» Aim of the exercise:
Return only the lines from the start of the records through the line that contains "scene.cycles.use_denoising = True", inclusive; leave out all pictures.

*** Data section

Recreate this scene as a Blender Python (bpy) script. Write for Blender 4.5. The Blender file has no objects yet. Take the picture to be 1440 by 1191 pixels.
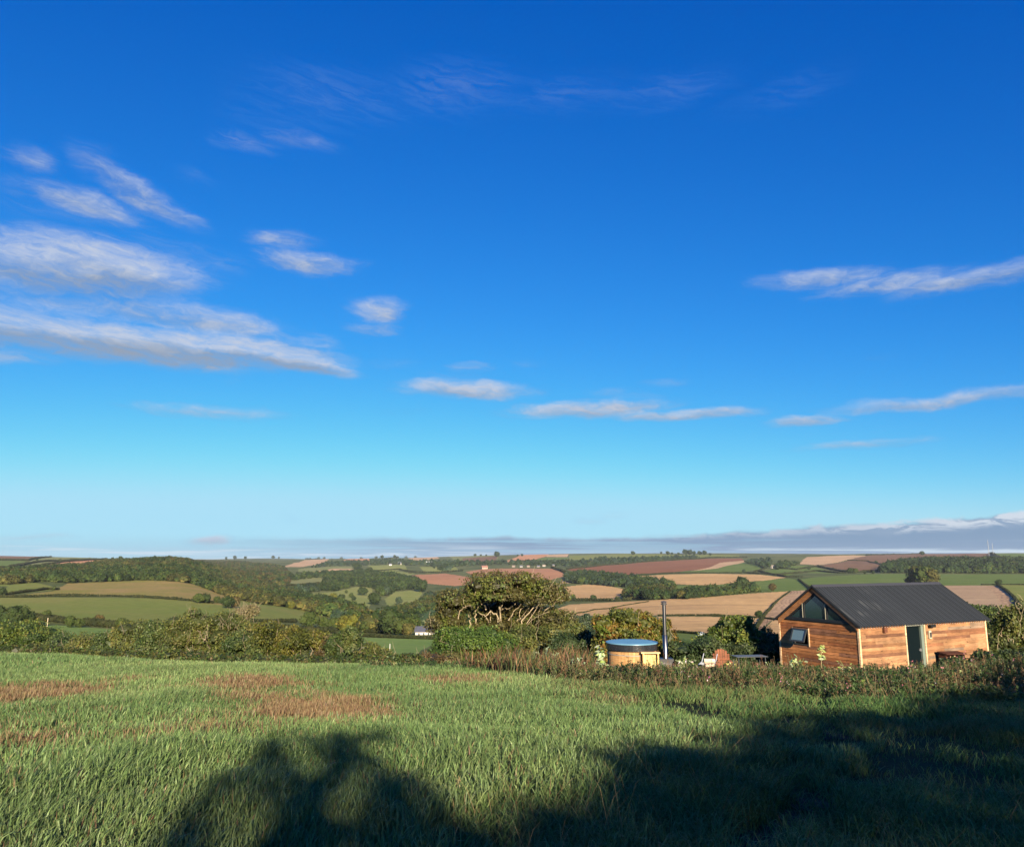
import bpy, math, random
import numpy as np
from mathutils import Vector
R = math.radians
random.seed(7)
rng = np.random.default_rng(11)
scene = bpy.context.scene
COL = scene.collection
# ------------------------------------------------------------------ camera
PITCH = math.atan((785 - 595.5) / 1080)
cam_d = bpy.data.cameras.new('camera')
cam_d.sensor_width = 36; cam_d.lens = 36 * 1080 / 1440
cam_d.clip_start = 0.1; cam_d.clip_end = 60000
cam = bpy.data.objects.new('camera', cam_d); COL.objects.link(cam)
cam.location = (0, 0, 0); cam.rotation_euler = (math.pi / 2 + PITCH, 0, 0)
scene.camera = cam
# ------------------------------------------------------------------ light and exposure
SUN_AZ, SUN_EL = R(13), R(17)          # behind the camera, a little to the right
SUN = np.array([math.sin(SUN_AZ) * math.cos(SUN_EL), -math.cos(SUN_AZ) * math.cos(SUN_EL), math.sin(SUN_EL)])
sd = bpy.data.lights.new('sun', 'SUN'); sd.energy = 5.0; sd.angle = R(0.5); sd.color = (1.0, 0.84, 0.62)
so = bpy.data.objects.new('sun', sd); COL.objects.link(so)
so.rotation_euler = Vector(-SUN).to_track_quat('-Z', 'Y').to_euler()
scene.view_settings.view_transform = 'Standard'; scene.view_settings.look = 'None'
scene.view_settings.exposure = 1.41; scene.view_settings.gamma = 1
scene.cycles.max_bounces = 6; scene.cycles.diffuse_bounces = 1; scene.cycles.transparent_max_bounces = 6
scene.cycles.use_denoising = True


# ------------------------------------------------------------------ node helper
class NT:
    def __init__(s, tree): s.t = tree; s.n = tree.nodes; s.l = tree.links
    def put(s, sock, v):
        if isinstance(v, bpy.types.NodeSocket): s.l.new(v, sock)
        elif v is not None: sock.default_value = v
    def math(s, op, a, b=None, c=None, clamp=False):
        m = s.n.new('ShaderNodeMath'); m.operation = op; m.use_clamp = clamp
        s.put(m.inputs[0], a); s.put(m.inputs[1], b); s.put(m.inputs[2], c); return m.outputs[0]
    def mix(s, f, a, b, mode='MIX'):
        m = s.n.new('ShaderNodeMix'); m.data_type = 'RGBA'; m.blend_type = mode
        s.put(m.inputs[0], f); s.put(m.inputs[6], a); s.put(m.inputs[7], b); return m.outputs[2]
    def noise(s, vec, scale, detail=4, rough=.55, dist=0., dim='3D', color=False):
        m = s.n.new('ShaderNodeTexNoise'); m.noise_dimensions = dim
        s.put(m.inputs['Vector'], vec)
        m.inputs['Scale'].default_value = scale; m.inputs['Detail'].default_value = detail
        m.inputs['Roughness'].default_value = rough; m.inputs['Distortion'].default_value = dist
        return m.outputs['Color' if color else 'Fac']
    def ramp(s, v, a, b, c=0., d=1., smooth=True):
        m = s.n.new('ShaderNodeMapRange'); m.interpolation_type = 'SMOOTHSTEP' if smooth else 'LINEAR'
        s.put(m.inputs[0], v); m.inputs[1].default_value = a; m.inputs[2].default_value = b
        m.inputs[3].default_value = c; m.inputs[4].default_value = d; return m.outputs[0]
    def comb(s, x, y, z=0.):
        m = s.n.new('ShaderNodeCombineXYZ'); s.put(m.inputs[0], x); s.put(m.inputs[1], y); s.put(m.inputs[2], z); return m.outputs[0]
    def sep(s, v):
        m = s.n.new('ShaderNodeSeparateXYZ'); s.put(m.inputs[0], v); return m.outputs


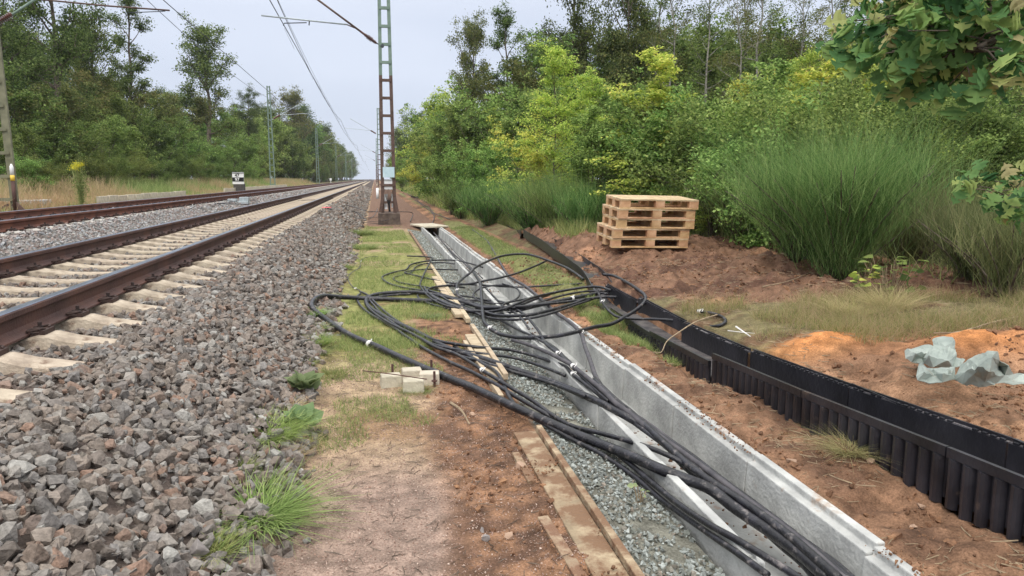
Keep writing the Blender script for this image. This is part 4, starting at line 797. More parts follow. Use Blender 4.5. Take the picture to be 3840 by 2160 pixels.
# ------------------------------------------------------------------ foliage tools
def leaf_quads(C, size, up=.6, aspect=.55, fold=.12):
    n = len(C); N_ = rng.normal(size=(n, 3)); N_[:, 2] = np.abs(N_[:, 2])+up; N_ /= np.linalg.norm(N_, axis=1)[:, None]
    a = rng.normal(size=(n, 3)); t = np.cross(N_, a); t /= np.linalg.norm(t, axis=1)[:, None]; b = np.cross(N_, t)
    s = (size*(.6+.8*rng.random(n)))[:, None]
    V = np.stack([C-t*s/2, C+b*s*aspect/2+N_*s*fold, C+t*s/2, C-b*s*aspect/2+N_*s*fold], 1)
    return V.reshape(-1, 3), np.arange(4*n).reshape(n, 4)
def make_tree(name, seed, h, cb, R, prof, nlimb, nsub, nleaf, leaf, clump, lm, bark='bark', r0=None, el=(15, 65), lean=0., up=.6, flat=.6, stems=1, aspect=.6, twig=True):
    g = np.random.default_rng(seed); b = MB(); r0 = r0 or h*.016; cent = []; wts = []
    for s_ in range(stems):
        az0 = g.random()*6.28; sl = lean if stems == 1 else .25+.35*g.random()
        hh = h*(1 if stems == 1 else .7+.3*g.random()); nT = 9
        T = [np.array([math.cos(az0)*sl*hh*(i/(nT-1))**1.3+g.normal()*.012*hh*(i > 0)*(i/(nT-1)), math.sin(az0)*sl*hh*(i/(nT-1))**1.3+g.normal()*.012*hh*(i > 0), hh*i/(nT-1)-.2*(i == 0)]) for i in range(nT)]
        rr = r0/(stems**.5); b.tube(T, [rr*(1-.85*i/(nT-1))*(1.35 if i == 0 else 1) for i in range(nT)], 7)
        for i in range(nlimb//stems):
            t = cb/h+(1-cb/h)*((i+g.random())/(nlimb//stems)); t = min(t, .985); k = t*(nT-1); i0 = int(k); st = T[i0]*(1-k+i0)+T[min(i0+1, nT-1)]*(k-i0)
            az = i*2.4+g.normal()*.5; e_ = math.radians(el[0]+(el[1]-el[0])*((t*h-cb)/(h-cb+1e-6))+g.normal()*8)
            L = R*prof((t*h-cb)/(h-cb+1e-6))*(.5+.85*g.random()); d = np.array([math.cos(az)*math.cos(e_), math.sin(az)*math.cos(e_), math.sin(e_)])
            pts = [st]; 
            for j in range(4): d = d+g.normal(size=3)*.13+[0,0,.03]; d /= np.linalg.norm(d); pts.append(pts[-1]+d*L/4)
            rl = max(.008, rr*.45*(1-.6*t)); b.tube(pts, [rl*(1-.2*j) for j in range(5)], 5)
            for j in range(nsub):
                f = .3+.7*g.random(); k2 = f*4; i1 = min(int(k2), 3); p0 = pts[i1]*(1-k2+i1)+pts[i1+1]*(k2-i1); d2 = d+g.normal(size=3)*.75; d2[2] += .1; d2 /= np.linalg.norm(d2); L2 = L*(.2+.25*g.random())
                p1 = p0+d2*L2*.5; p2 = p1+(d2+g.normal(size=3)*.2)*L2*.5
                if twig: b.tube([p0, p1, p2], [rl*.4, rl*.25, rl*.12], 4, False)
                cent += [p2, p1]; wts += [1., .6]
            cent.append(pts[-1]); wts.append(1.)
    cent = np.array(cent); wts = np.array(wts)*(.4+1.2*g.random(len(cent))); ci = g.choice(len(cent), nleaf, p=wts/wts.sum())
    off = g.normal(size=(nleaf, 3))*clump; off[:, 2] *= flat; C = cent[ci]+off; C = C[C[:, 2] > .1]
    V, F = leaf_quads(C, leaf, up, aspect)
    e = empty(name); me = bpy.data.meshes.new('trunk'); me.from_pydata(b.v, [], b.f); me.polygons.foreach_set('use_smooth', [True]*len(me.polygons)); me.update()
    link('trunk', me, M[bark], e); link('crown', mesh_np('crown', V, [F]), M[lm], e)
    return e
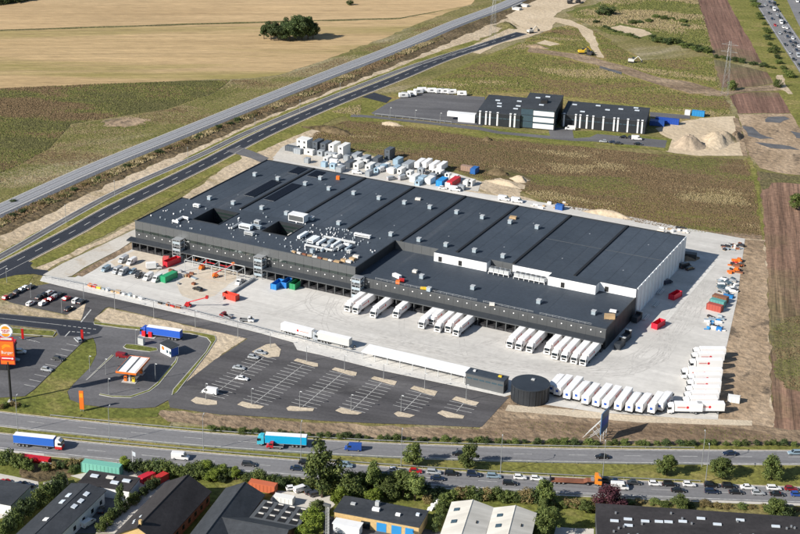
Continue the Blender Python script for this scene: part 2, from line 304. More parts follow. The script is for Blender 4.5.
def spawn(proto, name, label, cat, loc, rz=0, group=None, color=None, scale=None, skip=()):
    """proto: list of (part name, mesh, local location, [sub-parts (name, mesh, loc)])"""
    t = thing(name, label, cat, loc, rz, group)
    if scale: t.scale = scale
    for it in proto:
        if it[0] in skip: continue
        cc = (color.get(it[0], color.get('*')) if isinstance(color, dict) else color)
        o = part(it[0], it[1], t, it[2], color=cc)
        for sb in (it[3] if len(it) > 3 else ()): part(sb[0], sb[1], o, sb[2], color=cc)
    return t
def struct(name, me, parent=None):
    o = part(name, me, parent)
    if parent is None: o['kind'] = 'structure'
    return o
def up(vs, z): return [Vector((v[0], v[1], z)) for v in vs]
LZ = [0.0]
def poly_mesh(name, pts, z, m, thick=0.0, jag=0.0, step=6.0):
    """flat sheet (or slab) from an outline on the ground; jag gives natural edges"""
    if jag:
        q = []
        for i, a in enumerate(pts):
            b = pts[(i+1) % len(pts)]; d = (b-a).length; n = max(1, min(80, int(d/step)))
            nrm = Vector((-(b-a).y, (b-a).x, 0)).normalized()
            for k in range(n):
                q.append(a.lerp(b, k/n)+nrm*random.uniform(-jag, jag)*(1 if k else 0.3))
        pts = q
    bm = bmesh.new(); vs = [bm.verts.new((p[0], p[1], z)) for p in pts]
    f = bm.faces.new(vs); f.normal_update()
    if f.normal.z < 0: f.normal_flip()
    if thick:
        bot = [bm.verts.new((v.co.x, v.co.y, z-thick)) for v in vs]; n = len(vs)
        for i in range(n):
            a, b, c, d = vs[i], vs[(i+1) % n], bot[(i+1) % n], bot[i]; bm.faces.new((a, b, c, d))
        bmesh.ops.recalc_face_normals(bm, faces=bm.faces[:])
    bmesh.ops.triangulate(bm, faces=[g for g in bm.faces if len(g.verts) > 4])
    me = bpy.data.meshes.new(name); bm.to_mesh(me); bm.free(); me.materials.append(MT[m]); return me
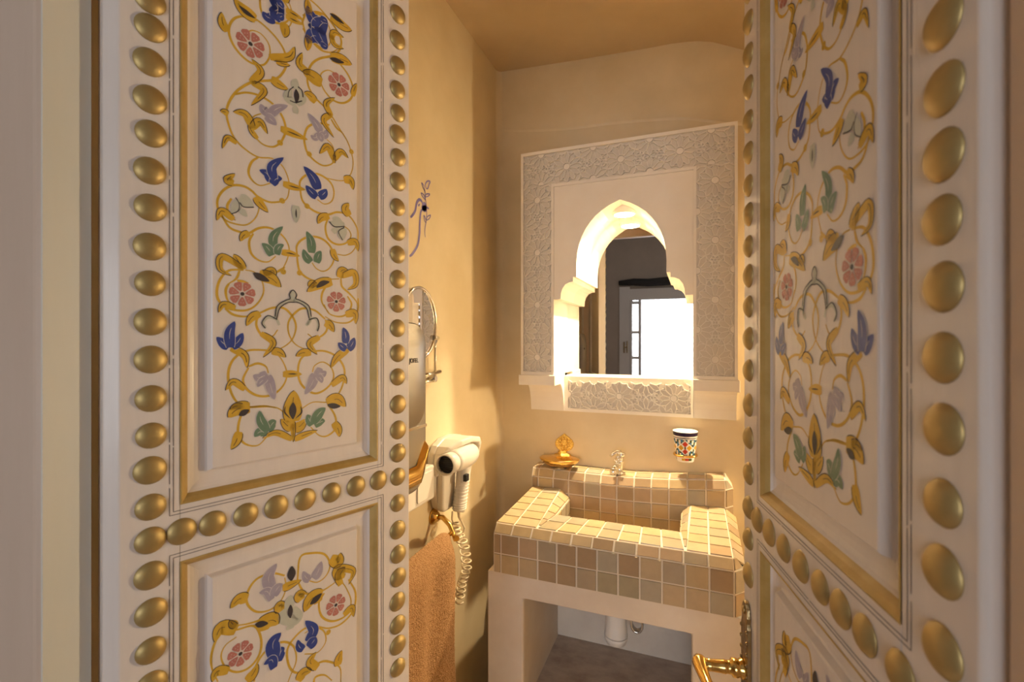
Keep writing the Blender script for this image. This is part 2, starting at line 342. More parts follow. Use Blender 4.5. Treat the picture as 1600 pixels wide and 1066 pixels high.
# ------------------------------------------------------------------ tiled washbasin
ba = thing('tiled_washbasin', (-0.23, 1.50, 0.72), 'washbasin covered in small sand and taupe square tiles with cream grout', 'washbasin')
def lerp(a, b, t): return tuple(x + (y - x) * t for x, y in zip(a, b))
G = 0.0030
SLANT = []
def tile_face(A, B, Cc, D, us, vs_, weights, thick=0.0026, nrm=None, jit=0.0012):
    # A-B is the lower edge (u), D-C the upper one; us / vs_ are the joint positions 0..1
    A, B, Cc, D = map(Vector, (A, B, Cc, D)); lu = (B - A).length; lv = (D - A).length
    N = (B - A).cross(D - A).normalized()
    if nrm is not None and N.dot(Vector(nrm)) < 0: N = -N
    def P(u, v): return (A * (1 - u) + B * u) * (1 - v) + (D * (1 - u) + Cc * u) * v
    for i in range(len(us) - 1):
        for j in range(len(vs_) - 1):
            gu, gv = G / 2 / lu, G / 2 / lv; q = jit / lu
            u0, u1 = us[i] + gu + random.uniform(0, q), us[i + 1] - gu - random.uniform(0, q); v0, v1 = vs_[j] + gv, vs_[j + 1] - gv
            if (u1 - u0) * lu < 0.004 or (v1 - v0) * lv < 0.004: continue
            e = 0.0012; base = [P(u0, v0), P(u1, v0), P(u1, v1), P(u0, v1)]
            ti = [random.uniform(0, 0.0007) for _ in range(4)]
            eu, ev = e / lu, e / lv
            top = [P(u0 + eu, v0 + ev), P(u1 - eu, v0 + ev), P(u1 - eu, v1 - ev), P(u0 + eu, v1 - ev)]
            mb = MB(); mb.hexa([b - N * 0.001 for b in base] + [t + N * (thick + d) for t, d in zip(top, ti)])
            obj('tile', mb, TILE[random.choices(range(7), weights)[0]], ba)
BX0, BX1, FYB = -0.561, 0.098, 1.302
T0, T1, T2 = 0.722, 0.7805, 0.839
cols = [0.0, 0.036] + [0.036 + 0.0876 * k for k in range(1, 12)]; cols[-1] = 1.0
WF = (3, 3, 4, 2.5, 4, 2, 1); WT = (4, 2, 1, 1, 1, 1, 4)
DZ = 0.002    # grout sits just under the tiles
RY, RZ = 1.318, 0.866                      # rim edge
IY0, IY1 = 1.435, 1.612                    # opening front / back
IX0, IX1 = -0.404, -0.032
AZ = 0.896                                 # arm height at the back
body = MB()
# grout body pieces
body.hexa([(BX0, FYB, T0), (BX1, FYB, T0), (BX1 + 0.028, FYB + 0.03, T0), (BX0, FYB + 0.03, T0), (BX0, FYB, T2), (BX1, FYB, T2), (BX1 + 0.028, FYB + 0.03, T2), (BX0, FYB + 0.03, T2)])
body.box((BX0, FYB + 0.03, T0), (BX1 + 0.028, IY0, T2))
body.hexa([(BX0, FYB, T2), (BX1, FYB, T2), (BX1 + 0.022, IY0, T2), (BX0, IY0, T2), (BX0 + 0.004, RY, RZ), (BX1 - 0.001, RY, RZ), (BX1 - 0.001, IY0, RZ + 0.002), (BX0 + 0.004, IY0, RZ + 0.002)])
# arms
LTO = [(BX0 + 0.002, RY, RZ), (-0.540, IY1, AZ - 0.003)]      # left arm outer top edge front / back
LTI = [(-0.432, RY + 0.012, RZ + 0.001), (-0.437, IY1, AZ)]    # left arm inner top edge
RTI = [(-0.014, RY + 0.012, RZ + 0.001), (-0.005, IY1, AZ - 0.004)]
RTO = [(BX1 - 0.001, RY, RZ), (0.094, IY1, AZ - 0.002)]
body.hexa([(BX0, IY0 - 0.1, T0), (IX0, IY0 - 0.1, T0), (IX0, BY, T0), (BX0, BY, T0), lerp(*LTO, 0.0), lerp(*LTI, 0.0), LTI[1], LTO[1]])
body.hexa([(IX1, IY0 - 0.1, T0), (BX1 + 0.028, IY0 - 0.1, T0), (BX1 + 0.028, BY, T0), (IX1, BY, T0), RTI[0], RTO[0], RTO[1], RTI[1]])
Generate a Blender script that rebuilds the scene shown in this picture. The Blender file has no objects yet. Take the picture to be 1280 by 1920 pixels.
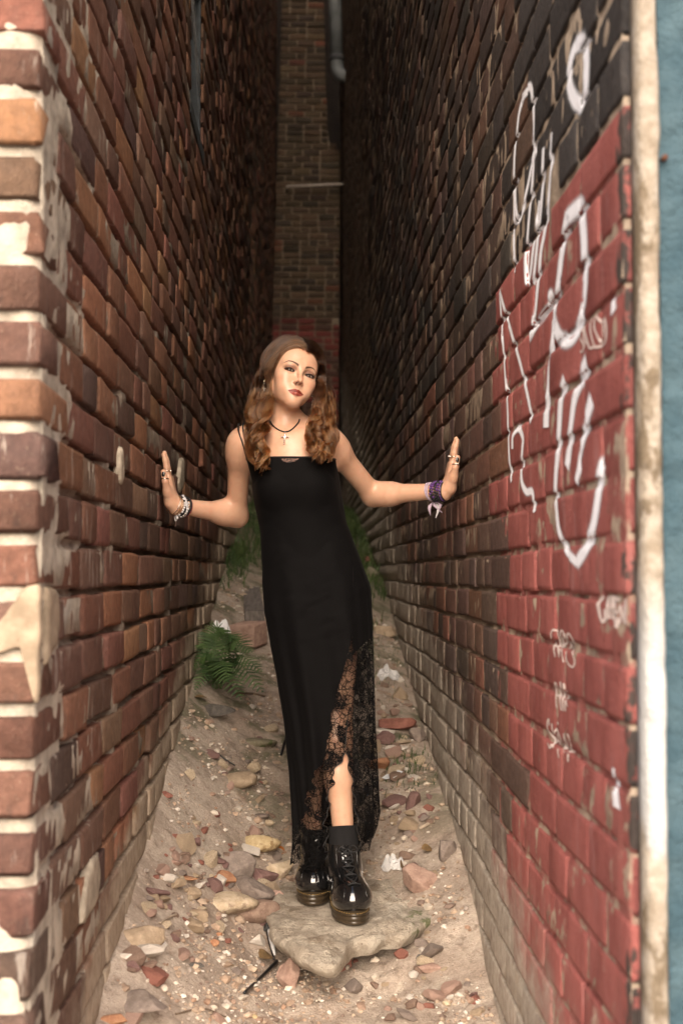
import bpy, bmesh, math, random
import numpy as np
from mathutils import Vector, Matrix, Euler
from mathutils.bvhtree import BVHTree

scene = bpy.context.scene
COL = scene.collection
R = math.radians

# ------------------------------------------------------------------ camera
F = 2400.0                       # focal length in pixels of the 1280 x 1920 picture
ZC = 1.13
cam_d = bpy.data.cameras.new('camera')
cam = bpy.data.objects.new('camera', cam_d)
COL.objects.link(cam)
cam.location = (0, 0, ZC)
cam.rotation_mode = 'XYZ'
cam.rotation_euler = (R(90 + 2.79), 0, R(-1.55))
cam_d.sensor_fit = 'VERTICAL'
cam_d.sensor_height = 36
cam_d.sensor_width = 24
cam_d.lens = F / 1920 * 36
cam_d.clip_start = 0.05
cam_d.clip_end = 400
cam_d.dof.use_dof = True
cam_d.dof.focus_distance = 3.82
cam_d.dof.aperture_fstop = 3.4
scene.camera = cam
scene.render.resolution_x, scene.render.resolution_y = 682, 1024

# ------------------------------------------------------------------ light
SUN_EL, SUN_AZ = 33.0, -5.0      # azimuth: degrees left of straight behind the camera
world = bpy.data.worlds.new('World')
scene.world = world
world.use_nodes = True
wn = world.node_tree
wn.nodes.clear()
wo = wn.nodes.new('ShaderNodeOutputWorld')
wb = wn.nodes.new('ShaderNodeBackground')
sky = wn.nodes.new('ShaderNodeTexSky')
sky.sky_type = 'NISHITA'
sky.sun_disc = False
sky.sun_elevation = R(SUN_EL)
sky.sun_rotation = R(180 - SUN_AZ)
sky.air_density = 1.0
sky.dust_density = 4.0
sky.ozone_density = 0.6
wb.inputs['Strength'].default_value = 0.05
wn.links.new(sky.outputs[0], wb.inputs[0])
wn.links.new(wb.outputs[0], wo.inputs[0])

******

» Exercise response:
Recreate this scene as a Blender Python (bpy) script. Write for Blender 4.5. The Blender file has no objects yet. Take the picture to be 1440 by 1191 pixels.
import bpy, math, random
import numpy as np
from mathutils import Vector
R = math.radians
random.seed(7)
rng = np.random.default_rng(11)
scene = bpy.context.scene
COL = scene.collection
# ------------------------------------------------------------------ camera
PITCH = math.atan((785 - 595.5) / 1080)
cam_d = bpy.data.cameras.new('camera')
cam_d.sensor_width = 36; cam_d.lens = 36 * 1080 / 1440
cam_d.clip_start = 0.1; cam_d.clip_end = 60000
cam = bpy.data.objects.new('camera', cam_d); COL.objects.link(cam)
cam.location = (0, 0, 0); cam.rotation_euler = (math.pi / 2 + PITCH, 0, 0)
scene.camera = cam
# ------------------------------------------------------------------ light and exposure
SUN_AZ, SUN_EL = R(13), R(17)          # behind the camera, a little to the right
SUN = np.array([math.sin(SUN_AZ) * math.cos(SUN_EL), -math.cos(SUN_AZ) * math.cos(SUN_EL), math.sin(SUN_EL)])
sd = bpy.data.lights.new('sun', 'SUN'); sd.energy = 5.0; sd.angle = R(0.5); sd.color = (1.0, 0.84, 0.62)
so = bpy.data.objects.new('sun', sd); COL.objects.link(so)
so.rotation_euler = Vector(-SUN).to_track_quat('-Z', 'Y').to_euler()
scene.view_settings.view_transform = 'Standard'; scene.view_settings.look = 'None'
scene.view_settings.exposure = 1.41; scene.view_settings.gamma = 1
scene.cycles.max_bounces = 6; scene.cycles.diffuse_bounces = 1; scene.cycles.transparent_max_bounces = 6
scene.cycles.use_denoising = True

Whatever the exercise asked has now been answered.